8. Diversamente alti
Può darsi che in quella che Mauro recinta come “la nostra metà del campo (che noi chiamiamo sinistra)”, “il campo ‘democratico’” (tutti gli altri sono totalitari), si siano infiltrate in nome dell’antiberlusconismo “forze, linguaggi comportamenti e pulsioni oggettivamente di destra”. Direbbe Troisi: “Mo’ me lo segno”. Ma è un po’ ingeneroso, oltreché falso, affermare che per costoro “Berlusconi non è mai stato il vero avversario, ma semplicemente lo strumento per suonare la propria musica”. In questi vent’anni han fatto molto più male a Berlusconi avversari irriducibili non di sinistra come Montanelli, Sartori e l’Economist che la sinistra politica e giornalistica, troppo impegnata nelle libagioni bicamerali da cui non s’è mai riavuta (non sto a ricordare chi fu il primo a raccontare in tv i rapporti fra Berlusconi e la mafia e tra Schifani e alcuni tipetti poi condannati per mafia, e l’atteggiamento assunto nelle due circostanze da Repubblica).

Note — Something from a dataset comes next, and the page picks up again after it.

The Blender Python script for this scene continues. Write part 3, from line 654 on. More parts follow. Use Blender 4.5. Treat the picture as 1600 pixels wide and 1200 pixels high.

Quanto a chi “canzonava il Cavaliere in un linguaggio da Bagaglino, con un ‘calandrinismo’ che rompeva la cornice drammatica in cui stava avvenendo quella prova di forza, deridendo i nomi (incolpevoli, almeno loro) delle persone, scherzando coi loro difetti fisici”, ullallà, che seriosità. Suvvia, Ezio, un po’ di satira non ha mai fatto male a nessuno. E per trovare chi deride i nomi (te lo dice un Travaglio) o i difetti fisici, non c’è bisogno di scomodare “la destra peggiore” del “Borghese degli anni più torvi”: bastano le vignette di Forattini su Repubblica (Fanfani basso, Andreotti gobbo e Spadolini grasso); i migliori spettacoli di Benigni su Ferrara ciccione e Berlusconi nano; e le strepitose collezioni del Cuore diretto da Michele Serra, coniatore di definizioni memorabili come “Bottino Craxi”, “Craxitustra”, “Mario Seni”, la Dc “Grande Troia”, i politici con “la faccia come il culo”, fino al “nano ridens” e al “fratello scemo”. Comunque giuriamo solennemente che in futuro ci atterremo al più rigoroso politically correct stile Repubblica: mai più nani e Cainani, solo verticalmente svantaggiati e diversamente alti.